### Short task
Extract the full listing verbatim and drop any pictures from your copy.

### Collected data

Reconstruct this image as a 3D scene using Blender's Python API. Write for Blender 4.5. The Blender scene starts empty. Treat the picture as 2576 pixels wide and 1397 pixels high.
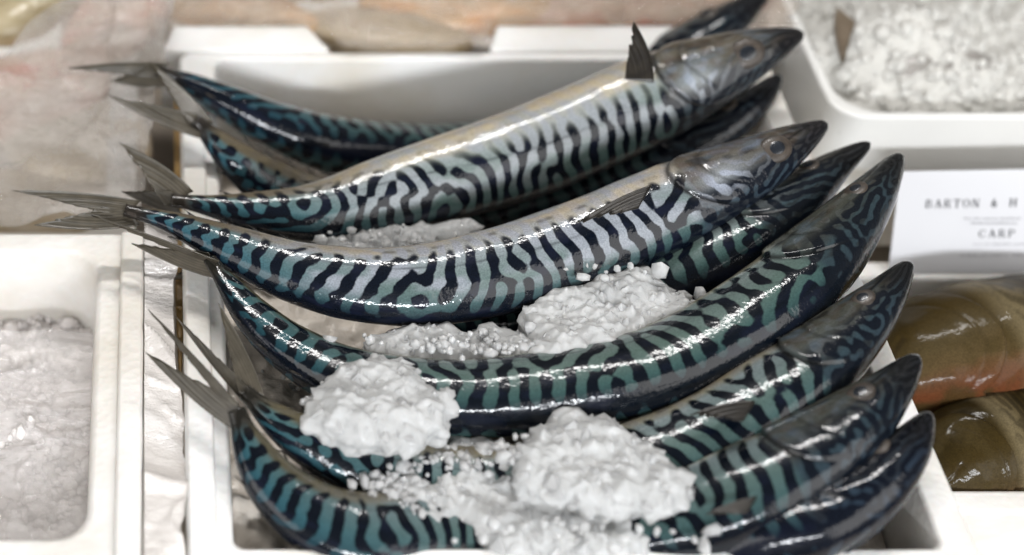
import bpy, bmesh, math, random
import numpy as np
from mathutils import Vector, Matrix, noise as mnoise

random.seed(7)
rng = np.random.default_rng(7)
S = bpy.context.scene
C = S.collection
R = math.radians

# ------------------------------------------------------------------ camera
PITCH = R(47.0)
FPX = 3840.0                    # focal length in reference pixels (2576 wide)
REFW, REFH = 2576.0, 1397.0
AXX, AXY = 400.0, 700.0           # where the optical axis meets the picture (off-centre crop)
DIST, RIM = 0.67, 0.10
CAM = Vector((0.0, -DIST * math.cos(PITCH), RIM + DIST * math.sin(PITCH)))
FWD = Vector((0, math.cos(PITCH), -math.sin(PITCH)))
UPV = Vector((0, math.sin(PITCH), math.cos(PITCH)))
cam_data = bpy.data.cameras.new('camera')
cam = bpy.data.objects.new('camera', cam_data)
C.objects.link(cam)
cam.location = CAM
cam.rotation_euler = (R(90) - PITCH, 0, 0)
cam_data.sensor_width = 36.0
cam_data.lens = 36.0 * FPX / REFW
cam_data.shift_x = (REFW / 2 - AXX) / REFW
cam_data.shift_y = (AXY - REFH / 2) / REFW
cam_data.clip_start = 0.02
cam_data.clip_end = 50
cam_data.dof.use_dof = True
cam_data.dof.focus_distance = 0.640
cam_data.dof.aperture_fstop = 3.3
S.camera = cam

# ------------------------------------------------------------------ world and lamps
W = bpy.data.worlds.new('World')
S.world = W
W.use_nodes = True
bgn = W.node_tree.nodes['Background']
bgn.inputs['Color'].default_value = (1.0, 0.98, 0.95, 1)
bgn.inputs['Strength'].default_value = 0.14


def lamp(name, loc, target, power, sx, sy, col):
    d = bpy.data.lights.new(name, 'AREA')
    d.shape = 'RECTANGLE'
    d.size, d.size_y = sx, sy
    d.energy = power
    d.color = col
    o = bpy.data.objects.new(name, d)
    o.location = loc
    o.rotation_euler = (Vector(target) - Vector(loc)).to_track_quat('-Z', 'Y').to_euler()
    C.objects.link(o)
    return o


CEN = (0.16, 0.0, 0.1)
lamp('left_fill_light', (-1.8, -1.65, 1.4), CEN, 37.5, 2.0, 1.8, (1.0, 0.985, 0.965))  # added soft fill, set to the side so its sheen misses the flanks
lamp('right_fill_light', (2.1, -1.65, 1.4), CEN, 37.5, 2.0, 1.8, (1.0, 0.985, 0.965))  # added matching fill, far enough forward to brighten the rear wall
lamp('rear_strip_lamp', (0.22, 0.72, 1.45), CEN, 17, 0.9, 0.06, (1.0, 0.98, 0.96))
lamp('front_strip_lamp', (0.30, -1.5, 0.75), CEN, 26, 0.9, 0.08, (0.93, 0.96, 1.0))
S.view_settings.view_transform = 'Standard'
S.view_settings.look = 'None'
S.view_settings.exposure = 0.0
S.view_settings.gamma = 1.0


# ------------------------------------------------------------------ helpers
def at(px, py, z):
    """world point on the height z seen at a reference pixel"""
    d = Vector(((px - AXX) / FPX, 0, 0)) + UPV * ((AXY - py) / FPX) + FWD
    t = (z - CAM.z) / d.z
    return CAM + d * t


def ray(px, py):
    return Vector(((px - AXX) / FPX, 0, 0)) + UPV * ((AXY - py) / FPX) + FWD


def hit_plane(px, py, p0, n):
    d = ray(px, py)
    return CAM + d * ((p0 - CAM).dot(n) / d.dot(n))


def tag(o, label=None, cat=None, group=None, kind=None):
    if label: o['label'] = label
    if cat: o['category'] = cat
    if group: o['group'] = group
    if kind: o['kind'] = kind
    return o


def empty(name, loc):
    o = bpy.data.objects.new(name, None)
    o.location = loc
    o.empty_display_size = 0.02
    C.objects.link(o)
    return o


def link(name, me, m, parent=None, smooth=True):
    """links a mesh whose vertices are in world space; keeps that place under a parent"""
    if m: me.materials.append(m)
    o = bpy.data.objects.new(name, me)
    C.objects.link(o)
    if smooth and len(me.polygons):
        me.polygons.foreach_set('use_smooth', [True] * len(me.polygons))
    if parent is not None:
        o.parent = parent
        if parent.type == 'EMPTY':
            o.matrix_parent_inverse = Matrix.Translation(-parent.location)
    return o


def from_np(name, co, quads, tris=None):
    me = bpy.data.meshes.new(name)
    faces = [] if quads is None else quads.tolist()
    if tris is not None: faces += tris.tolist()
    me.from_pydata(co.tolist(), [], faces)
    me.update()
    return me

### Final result
Reconstruct this image as a 3D scene using Blender's Python API. Write for Blender 4.5. The Blender scene starts empty. Treat the picture as 2576 pixels wide and 1397 pixels high.
import bpy, bmesh, math, random
import numpy as np
from mathutils import Vector, Matrix, noise as mnoise

random.seed(7)
rng = np.random.default_rng(7)
S = bpy.context.scene
C = S.collection
R = math.radians

# ------------------------------------------------------------------ camera
PITCH = R(47.0)
FPX = 3840.0                    # focal length in reference pixels (2576 wide)
REFW, REFH = 2576.0, 1397.0
AXX, AXY = 400.0, 700.0           # where the optical axis meets the picture (off-centre crop)
DIST, RIM = 0.67, 0.10
CAM = Vector((0.0, -DIST * math.cos(PITCH), RIM + DIST * math.sin(PITCH)))
FWD = Vector((0, math.cos(PITCH), -math.sin(PITCH)))
UPV = Vector((0, math.sin(PITCH), math.cos(PITCH)))
cam_data = bpy.data.cameras.new('camera')
cam = bpy.data.objects.new('camera', cam_data)
C.objects.link(cam)
cam.location = CAM
cam.rotation_euler = (R(90) - PITCH, 0, 0)
cam_data.sensor_width = 36.0
cam_data.lens = 36.0 * FPX / REFW
cam_data.shift_x = (REFW / 2 - AXX) / REFW
cam_data.shift_y = (AXY - REFH / 2) / REFW
cam_data.clip_start = 0.02
cam_data.clip_end = 50
cam_data.dof.use_dof = True
cam_data.dof.focus_distance = 0.640
cam_data.dof.aperture_fstop = 3.3
S.camera = cam

# ------------------------------------------------------------------ world and lamps
W = bpy.data.worlds.new('World')
S.world = W
W.use_nodes = True
bgn = W.node_tree.nodes['Background']
bgn.inputs['Color'].default_value = (1.0, 0.98, 0.95, 1)
bgn.inputs['Strength'].default_value = 0.14


def lamp(name, loc, target, power, sx, sy, col):
    d = bpy.data.lights.new(name, 'AREA')
    d.shape = 'RECTANGLE'
    d.size, d.size_y = sx, sy
    d.energy = power
    d.color = col
    o = bpy.data.objects.new(name, d)
    o.location = loc
    o.rotation_euler = (Vector(target) - Vector(loc)).to_track_quat('-Z', 'Y').to_euler()
    C.objects.link(o)
    return o


CEN = (0.16, 0.0, 0.1)
lamp('left_fill_light', (-1.8, -1.65, 1.4), CEN, 37.5, 2.0, 1.8, (1.0, 0.985, 0.965))  # added soft fill, set to the side so its sheen misses the flanks
lamp('right_fill_light', (2.1, -1.65, 1.4), CEN, 37.5, 2.0, 1.8, (1.0, 0.985, 0.965))  # added matching fill, far enough forward to brighten the rear wall
lamp('rear_strip_lamp', (0.22, 0.72, 1.45), CEN, 17, 0.9, 0.06, (1.0, 0.98, 0.96))
lamp('front_strip_lamp', (0.30, -1.5, 0.75), CEN, 26, 0.9, 0.08, (0.93, 0.96, 1.0))
S.view_settings.view_transform = 'Standard'
S.view_settings.look = 'None'
S.view_settings.exposure = 0.0
S.view_settings.gamma = 1.0


# ------------------------------------------------------------------ helpers
def at(px, py, z):
    """world point on the height z seen at a reference pixel"""
    d = Vector(((px - AXX) / FPX, 0, 0)) + UPV * ((AXY - py) / FPX) + FWD
    t = (z - CAM.z) / d.z
    return CAM + d * t


def ray(px, py):
    return Vector(((px - AXX) / FPX, 0, 0)) + UPV * ((AXY - py) / FPX) + FWD


def hit_plane(px, py, p0, n):
    d = ray(px, py)
    return CAM + d * ((p0 - CAM).dot(n) / d.dot(n))


def tag(o, label=None, cat=None, group=None, kind=None):
    if label: o['label'] = label
    if cat: o['category'] = cat
    if group: o['group'] = group
    if kind: o['kind'] = kind
    return o


def empty(name, loc):
    o = bpy.data.objects.new(name, None)
    o.location = loc
    o.empty_display_size = 0.02
    C.objects.link(o)
    return o


def link(name, me, m, parent=None, smooth=True):
    """links a mesh whose vertices are in world space; keeps that place under a parent"""
    if m: me.materials.append(m)
    o = bpy.data.objects.new(name, me)
    C.objects.link(o)
    if smooth and len(me.polygons):
        me.polygons.foreach_set('use_smooth', [True] * len(me.polygons))
    if parent is not None:
        o.parent = parent
        if parent.type == 'EMPTY':
            o.matrix_parent_inverse = Matrix.Translation(-parent.location)
    return o


def from_np(name, co, quads, tris=None):
    me = bpy.data.meshes.new(name)
    faces = [] if quads is None else quads.tolist()
    if tris is not None: faces += tris.tolist()
    me.from_pydata(co.tolist(), [], faces)
    me.update()
    return me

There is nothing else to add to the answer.